On quantum deformation of conformal symmetry: Gauge dependence via field redefinitions

TL;DR

This paper investigates how quantum deformation of conformal symmetry in N=4 super Yang-Mills theory depends on gauge choices, demonstrating gauge dependence and constructing explicit field redefinitions between different gauges.

Contribution

It explicitly computes the gauge-dependent quantum deformation of conformal symmetry and constructs field redefinitions relating different gauge results, highlighting intrinsic deformation properties.

Findings

Quantum deformation depends on gauge choice.

Explicit field redefinition relates 't Hooft and R_xi gauges.
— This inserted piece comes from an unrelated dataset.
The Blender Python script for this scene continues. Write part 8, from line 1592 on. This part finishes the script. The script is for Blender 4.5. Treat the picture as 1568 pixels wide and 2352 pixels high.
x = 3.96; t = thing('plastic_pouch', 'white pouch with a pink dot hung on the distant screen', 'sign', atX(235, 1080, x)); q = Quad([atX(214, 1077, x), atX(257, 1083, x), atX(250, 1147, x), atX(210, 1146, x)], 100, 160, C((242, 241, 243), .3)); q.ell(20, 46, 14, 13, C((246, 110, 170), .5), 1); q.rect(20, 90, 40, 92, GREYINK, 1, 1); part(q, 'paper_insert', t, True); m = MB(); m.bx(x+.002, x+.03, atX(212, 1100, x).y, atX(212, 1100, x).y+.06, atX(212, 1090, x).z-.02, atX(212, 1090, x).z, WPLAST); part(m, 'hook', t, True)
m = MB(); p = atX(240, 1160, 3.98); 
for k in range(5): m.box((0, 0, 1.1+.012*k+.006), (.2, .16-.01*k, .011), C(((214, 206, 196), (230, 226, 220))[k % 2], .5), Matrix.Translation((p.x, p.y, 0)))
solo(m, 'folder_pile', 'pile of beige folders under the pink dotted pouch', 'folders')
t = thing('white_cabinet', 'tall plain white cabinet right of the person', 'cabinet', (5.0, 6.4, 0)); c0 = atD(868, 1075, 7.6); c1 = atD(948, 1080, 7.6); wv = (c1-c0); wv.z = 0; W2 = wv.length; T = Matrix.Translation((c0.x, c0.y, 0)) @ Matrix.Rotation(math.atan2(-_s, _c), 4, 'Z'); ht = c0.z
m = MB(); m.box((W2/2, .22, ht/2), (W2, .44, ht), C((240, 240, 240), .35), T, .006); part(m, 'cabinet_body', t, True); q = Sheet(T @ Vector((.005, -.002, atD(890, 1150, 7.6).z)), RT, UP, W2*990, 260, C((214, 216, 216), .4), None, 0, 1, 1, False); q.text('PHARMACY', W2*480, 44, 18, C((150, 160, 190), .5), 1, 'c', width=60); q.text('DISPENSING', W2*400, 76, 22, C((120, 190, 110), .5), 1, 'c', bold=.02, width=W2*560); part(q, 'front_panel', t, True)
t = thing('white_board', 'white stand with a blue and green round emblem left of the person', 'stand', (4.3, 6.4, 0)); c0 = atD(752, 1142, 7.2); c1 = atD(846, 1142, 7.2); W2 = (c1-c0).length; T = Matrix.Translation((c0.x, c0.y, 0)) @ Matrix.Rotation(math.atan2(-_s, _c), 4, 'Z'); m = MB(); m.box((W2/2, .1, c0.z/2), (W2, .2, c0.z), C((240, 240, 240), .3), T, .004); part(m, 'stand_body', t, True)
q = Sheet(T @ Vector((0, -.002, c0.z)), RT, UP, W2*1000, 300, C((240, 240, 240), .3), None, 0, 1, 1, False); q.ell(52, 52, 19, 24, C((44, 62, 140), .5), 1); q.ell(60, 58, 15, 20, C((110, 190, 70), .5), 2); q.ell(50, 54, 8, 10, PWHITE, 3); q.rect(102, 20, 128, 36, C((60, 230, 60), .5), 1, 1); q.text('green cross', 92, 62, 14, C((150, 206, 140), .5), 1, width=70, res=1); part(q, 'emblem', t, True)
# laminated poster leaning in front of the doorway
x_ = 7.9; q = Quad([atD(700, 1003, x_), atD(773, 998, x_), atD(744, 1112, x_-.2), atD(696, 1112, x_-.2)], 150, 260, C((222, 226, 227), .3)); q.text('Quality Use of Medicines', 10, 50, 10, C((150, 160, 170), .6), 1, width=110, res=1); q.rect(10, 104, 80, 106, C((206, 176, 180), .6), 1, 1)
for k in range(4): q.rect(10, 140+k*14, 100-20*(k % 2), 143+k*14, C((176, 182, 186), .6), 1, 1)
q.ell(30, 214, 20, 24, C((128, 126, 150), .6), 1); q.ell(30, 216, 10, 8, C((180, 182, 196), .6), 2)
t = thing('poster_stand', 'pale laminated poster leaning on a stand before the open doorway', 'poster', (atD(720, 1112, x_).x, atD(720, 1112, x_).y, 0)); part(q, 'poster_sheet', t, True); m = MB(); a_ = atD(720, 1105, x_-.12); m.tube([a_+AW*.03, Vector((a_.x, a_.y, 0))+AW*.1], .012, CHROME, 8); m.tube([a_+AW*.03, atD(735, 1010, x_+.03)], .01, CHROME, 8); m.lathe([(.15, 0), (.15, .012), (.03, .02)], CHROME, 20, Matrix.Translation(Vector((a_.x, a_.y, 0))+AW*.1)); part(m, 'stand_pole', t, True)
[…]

Conformal transformations form a realization in 't Hooft gauge.

Abstract

The effective action in gauge theories is known to depend on a choice of gauge fixing conditions. This dependence is such that any change of gauge conditions is equivalent to a field redefinition in the effective action. In this sense, the quantum deformation of conformal symmetry in the N = 4 super Yang-Mills theory, which was computed in 't Hooft gauge in hep-th/9808039 and hep-th/0203236, is gauge dependent. The deformation is an intrinsic property of the theory in that it cannot be eliminated by a local choice of gauge (although we sketch a field redefinition induced by a nonlocal gauge which, on the Coulomb branch of the theory, converts the one-loop quantum-corrected conformal transformations to the classical ones). We explicitly compute the deformed conformal symmetry in R_\xi gauge. The conformal transformation law of the gauge field turns out to be \xi-independent. We construct the scalar field redefinition which relates the 't Hooft and R_\xi gauge results. A unique feature of 't Hooft gauge is that it makes it possible to consistently truncate the one-loop conformal deformation to the terms of first order in derivatives of the fields such that the corresponding transformations form a field realization of the conformal algebra.